Data segment
*****

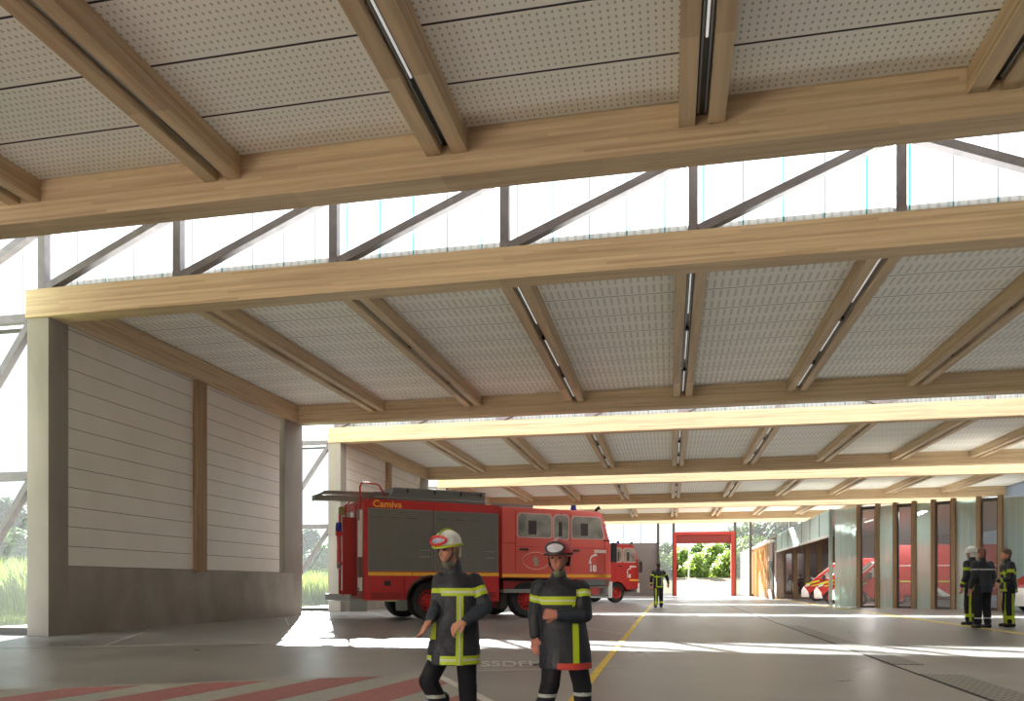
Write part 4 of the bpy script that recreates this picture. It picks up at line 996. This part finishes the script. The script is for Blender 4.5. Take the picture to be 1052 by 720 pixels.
def tree_proto(h, wd, mat, nleaf, leaf, seed, low=.12):
    rnd = random.Random(seed)
    r = bpy.data.objects.new('tree', None); COL.objects.link(r)
    MB().tube([(0, 0, -1.5), (.1, 0, h * .3), (0, .1, h * .7)], h * .025, 8, h * .01).build('trunk', BARK, r)
    bl = []
    for i in range(16):
        a = rnd.uniform(0, 6.28); zz = rnd.uniform(low, .88); rr = wd * .5 * (1 - abs(zz - .45) * 1.0) * rnd.uniform(.2, .85)
        bl.append((Vector((rr * math.cos(a), rr * math.sin(a), zz * h)), wd * rnd.uniform(.16, .28)))
    bl.append((Vector((0, 0, h * .8)), wd * .2)); bl.append((Vector((0, 0, h * .5)), wd * .33))
    lf = MB()
    for i in range(nleaf):
        c, rad = bl[rnd.randrange(len(bl))]
        d = Vector((rnd.gauss(0, 1), rnd.gauss(0, 1), rnd.gauss(0, 1))).normalized()
        p = c + d * rad * rnd.uniform(.6, 1.05); nn = (d + Vector((rnd.uniform(-.7, .7), rnd.uniform(-.7, .7), rnd.uniform(-.2, .9)))).normalized()
        u = nn.orthogonal().normalized(); u = Matrix.Rotation(rnd.uniform(0, 6.28), 3, nn) @ u; v = nn.cross(u); q = leaf * rnd.uniform(.6, 1.3)
        lf.quad(p - u * q, p - v * q * .55, p + u * q, p + v * q * .55)
    lf.build('crown', mat, r)
    index_tree(r); return r
protos = [tree_proto(6.0, 7.0, LF1, 4200, .26, 1), tree_proto(7.0, 7.0, LF2, 4200, .26, 2), tree_proto(10, 7.5, LF3, 5200, .28, 3, .1), tree_proto(5.0, 6.0, LF1, 3600, .24, 4, .02), tree_proto(8.5, 7, LF2, 4600, .27, 5, .06)]
used = set(); seen = {}
KIND = ['rounded light green bush tree', 'mid green rounded tree', 'tall dark green tree', 'low spreading light green bush', 'taller mid green bushy tree']
def put_tree(k, px, wd, z, sc, where, rz=None):
    o = protos[k] if k not in used else copy_tree(protos[k]); used.add(k)
    x, y = cam2w((px - 526) / F * wd, wd); o.location = (x, y, z); o.scale = (sc, sc, sc); o.rotation_euler = (0, 0, rz if rz is not None else random.uniform(0, 6.28))
    tag(o, '%s %s' % (KIND[k], where), 'tree', 'trees outside the hall')
def terr(y):
    y -= YF
    return -.02 if y < 26 else (-.02 + (y - 26) / 20 * 2.12 if y < 46 else 2.1 + (y - 46) / 124 * 1.3)
gate_trees = [(0, 632, 128, .85, 'behind the dark back wall, left end'), (4, 655, 134, .9, 'rising behind the dark back wall, beside its right edge'), (3, 672, 122, .95, 'seen through the clear glass left of the gate'), (1, 688, 130, .85, 'just left of the gate post'),
    (0, 702, 124, .82, 'at the left inside the gate opening'), (3, 716, 118, .8, 'low in the left half of the gate opening'), (1, 722, 136, .9, 'in the middle of the gate opening, farther back'), (0, 737, 124, .95, 'right of the middle of the gate opening'),
    (3, 748, 117, .85, 'low at the right inside the gate opening'), (4, 756, 130, 1.0, 'behind the right gate post'), (0, 768, 120, 1.1, 'between the gate and the clad wall'), (4, 776, 132, 1.15, 'above the end of the clad wall'),
    (2, 793, 128, .95, 'above the clad wall, left of the tall group'), (2, 811, 122, 1.0, 'above the garage band, middle of the tall group'), (2, 830, 128, 1.05, 'above the garage band, right of the tall group'), (2, 850, 120, 1.0, 'half hidden by the garage band, rightmost of the tall group')]
for k, px, wd, sc, where in gate_trees:
    x, y = cam2w((px - 526) / F * wd, wd); put_tree(k, px, wd, terr(y) - .3, sc, where)
left_trees = [(2, 4, 55, .75, 'outside the leftmost side window, nearest its frame'), (1, 24, 46, .62, 'outside the leftmost side window, beside the big column'), (2, -25, 60, .8, 'outside beyond the left edge of the leftmost window'), (2, 40, 62, .7, 'behind the big concrete column outdoors'),
    (2, 318, 85, .72, 'outside the second side window, left half'), (4, 331, 78, .62, 'outside the second side window, right half'), (2, 300, 90, .8, 'outdoors behind the end pier of the boarded wall'), (1, 345, 92, .8, 'outdoors behind the second concrete column')]
for k, px, wd, sc, where in left_trees: put_tree(k, px, wd, -.1, sc, where)
REED = leafmat('reed leaves', srgb(84, 100, 38), srgb(140, 148, 72))
def reeds(name, x0, x1, y0, y1, h, nn, label, lean=.25):
    rnd = random.Random(int(y0 * 10)); m_ = MB()
    for i in range(nn):
        x, y = rnd.uniform(x0, x1), rnd.uniform(y0, y1); hh = h * rnd.uniform(.55, 1.1); a = rnd.uniform(0, 6.28); dx, dy = math.cos(a), math.sin(a); wv = .022 * rnd.uniform(.7, 1.6)
        b0 = Vector((x, y, -.05)); md = b0 + Vector((dx * lean * hh * .25, dy * lean * hh * .25, hh * .6)); tp = b0 + Vector((dx * lean * hh, dy * lean * hh, hh)); s_ = Vector((-dy, dx, 0)) * wv
        m_._faces([b0 - s_, b0 + s_, md + s_, md - s_, tp], [(0, 1, 2, 3), (3, 2, 4)])
    o = m_.build(name, REED); tag(o, label, 'grass', None, 'stuff')
reeds('tall_grass', -30, -16.5, 20, 26, 2.0, 9000, 'tall green reeds growing outside the leftmost side window')
reeds('tall_grass', -34, -18, 40, 48, 1.9, 9000, 'tall green reeds growing outside the second side window')
reeds('tall_grass', -25, -16, 18.4, 19.6, .25, 5000, 'short lawn edge before the leftmost reeds', .4)
fc = empty('garden_fence', (-19, 50, 0), 'thin dark railing fence outside the second side window', 'fence')
MB().box(-14, 4, -.02, .02, 1.75, 1.8).box(-14, 4, -.02, .02, .2, .25).build('fence_rail', STEELD, fc)
pk = MB()
for k in range(120): pk.box(-14 + k * .15, -13.98 + k * .15, -.01, .01, 0, 1.8)
pk.build('fence_picket', STEELD, fc)
# pale lamp post seen through gate
lpx, lpy = cam2w((707.5 - 526) / F * 100, 100)
tag(MB().tube([(0, 0, -.2), (0, 0, 6.2)], .09, 8, .05).ball((0, 0, 6.2), .16).build('lamp_post', WHITE, loc=(lpx, lpy, 0)), 'slim pale post standing outside in the gate opening', 'post')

*****

Directions for this task
Without the pictures, write out the whole listing above exactly as it appears.

Response to the exercise
Write part 4 of the bpy script that recreates this picture. It picks up at line 996. This part finishes the script. The script is for Blender 4.5. Take the picture to be 1052 by 720 pixels.
def tree_proto(h, wd, mat, nleaf, leaf, seed, low=.12):
    rnd = random.Random(seed)
    r = bpy.data.objects.new('tree', None); COL.objects.link(r)
    MB().tube([(0, 0, -1.5), (.1, 0, h * .3), (0, .1, h * .7)], h * .025, 8, h * .01).build('trunk', BARK, r)
    bl = []
    for i in range(16):
        a = rnd.uniform(0, 6.28); zz = rnd.uniform(low, .88); rr = wd * .5 * (1 - abs(zz - .45) * 1.0) * rnd.uniform(.2, .85)
        bl.append((Vector((rr * math.cos(a), rr * math.sin(a), zz * h)), wd * rnd.uniform(.16, .28)))
    bl.append((Vector((0, 0, h * .8)), wd * .2)); bl.append((Vector((0, 0, h * .5)), wd * .33))
    lf = MB()
    for i in range(nleaf):
        c, rad = bl[rnd.randrange(len(bl))]
        d = Vector((rnd.gauss(0, 1), rnd.gauss(0, 1), rnd.gauss(0, 1))).normalized()
        p = c + d * rad * rnd.uniform(.6, 1.05); nn = (d + Vector((rnd.uniform(-.7, .7), rnd.uniform(-.7, .7), rnd.uniform(-.2, .9)))).normalized()
        u = nn.orthogonal().normalized(); u = Matrix.Rotation(rnd.uniform(0, 6.28), 3, nn) @ u; v = nn.cross(u); q = leaf * rnd.uniform(.6, 1.3)
        lf.quad(p - u * q, p - v * q * .55, p + u * q, p + v * q * .55)
    lf.build('crown', mat, r)
    index_tree(r); return r
protos = [tree_proto(6.0, 7.0, LF1, 4200, .26, 1), tree_proto(7.0, 7.0, LF2, 4200, .26, 2), tree_proto(10, 7.5, LF3, 5200, .28, 3, .1), tree_proto(5.0, 6.0, LF1, 3600, .24, 4, .02), tree_proto(8.5, 7, LF2, 4600, .27, 5, .06)]
used = set(); seen = {}
KIND = ['rounded light green bush tree', 'mid green rounded tree', 'tall dark green tree', 'low spreading light green bush', 'taller mid green bushy tree']
def put_tree(k, px, wd, z, sc, where, rz=None):
    o = protos[k] if k not in used else copy_tree(protos[k]); used.add(k)
    x, y = cam2w((px - 526) / F * wd, wd); o.location = (x, y, z); o.scale = (sc, sc, sc); o.rotation_euler = (0, 0, rz if rz is not None else random.uniform(0, 6.28))
    tag(o, '%s %s' % (KIND[k], where), 'tree', 'trees outside the hall')
def terr(y):
    y -= YF
    return -.02 if y < 26 else (-.02 + (y - 26) / 20 * 2.12 if y < 46 else 2.1 + (y - 46) / 124 * 1.3)
gate_trees = [(0, 632, 128, .85, 'behind the dark back wall, left end'), (4, 655, 134, .9, 'rising behind the dark back wall, beside its right edge'), (3, 672, 122, .95, 'seen through the clear glass left of the gate'), (1, 688, 130, .85, 'just left of the gate post'),
    (0, 702, 124, .82, 'at the left inside the gate opening'), (3, 716, 118, .8, 'low in the left half of the gate opening'), (1, 722, 136, .9, 'in the middle of the gate opening, farther back'), (0, 737, 124, .95, 'right of the middle of the gate opening'),
    (3, 748, 117, .85, 'low at the right inside the gate opening'), (4, 756, 130, 1.0, 'behind the right gate post'), (0, 768, 120, 1.1, 'between the gate and the clad wall'), (4, 776, 132, 1.15, 'above the end of the clad wall'),
    (2, 793, 128, .95, 'above the clad wall, left of the tall group'), (2, 811, 122, 1.0, 'above the garage band, middle of the tall group'), (2, 830, 128, 1.05, 'above the garage band, right of the tall group'), (2, 850, 120, 1.0, 'half hidden by the garage band, rightmost of the tall group')]
for k, px, wd, sc, where in gate_trees:
    x, y = cam2w((px - 526) / F * wd, wd); put_tree(k, px, wd, terr(y) - .3, sc, where)
left_trees = [(2, 4, 55, .75, 'outside the leftmost side window, nearest its frame'), (1, 24, 46, .62, 'outside the leftmost side window, beside the big column'), (2, -25, 60, .8, 'outside beyond the left edge of the leftmost window'), (2, 40, 62, .7, 'behind the big concrete column outdoors'),
    (2, 318, 85, .72, 'outside the second side window, left half'), (4, 331, 78, .62, 'outside the second side window, right half'), (2, 300, 90, .8, 'outdoors behind the end pier of the boarded wall'), (1, 345, 92, .8, 'outdoors behind the second concrete column')]
for k, px, wd, sc, where in left_trees: put_tree(k, px, wd, -.1, sc, where)
REED = leafmat('reed leaves', srgb(84, 100, 38), srgb(140, 148, 72))
def reeds(name, x0, x1, y0, y1, h, nn, label, lean=.25):
    rnd = random.Random(int(y0 * 10)); m_ = MB()
    for i in range(nn):
        x, y = rnd.uniform(x0, x1), rnd.uniform(y0, y1); hh = h * rnd.uniform(.55, 1.1); a = rnd.uniform(0, 6.28); dx, dy = math.cos(a), math.sin(a); wv = .022 * rnd.uniform(.7, 1.6)
        b0 = Vector((x, y, -.05)); md = b0 + Vector((dx * lean * hh * .25, dy * lean * hh * .25, hh * .6)); tp = b0 + Vector((dx * lean * hh, dy * lean * hh, hh)); s_ = Vector((-dy, dx, 0)) * wv
        m_._faces([b0 - s_, b0 + s_, md + s_, md - s_, tp], [(0, 1, 2, 3), (3, 2, 4)])
    o = m_.build(name, REED); tag(o, label, 'grass', None, 'stuff')
reeds('tall_grass', -30, -16.5, 20, 26, 2.0, 9000, 'tall green reeds growing outside the leftmost side window')
reeds('tall_grass', -34, -18, 40, 48, 1.9, 9000, 'tall green reeds growing outside the second side window')
reeds('tall_grass', -25, -16, 18.4, 19.6, .25, 5000, 'short lawn edge before the leftmost reeds', .4)
fc = empty('garden_fence', (-19, 50, 0), 'thin dark railing fence outside the second side window', 'fence')
MB().box(-14, 4, -.02, .02, 1.75, 1.8).box(-14, 4, -.02, .02, .2, .25).build('fence_rail', STEELD, fc)
pk = MB()
for k in range(120): pk.box(-14 + k * .15, -13.98 + k * .15, -.01, .01, 0, 1.8)
pk.build('fence_picket', STEELD, fc)
# pale lamp post seen through gate
lpx, lpy = cam2w((707.5 - 526) / F * 100, 100)
tag(MB().tube([(0, 0, -.2), (0, 0, 6.2)], .09, 8, .05).ball((0, 0, 6.2), .16).build('lamp_post', WHITE, loc=(lpx, lpy, 0)), 'slim pale post standing outside in the gate opening', 'post')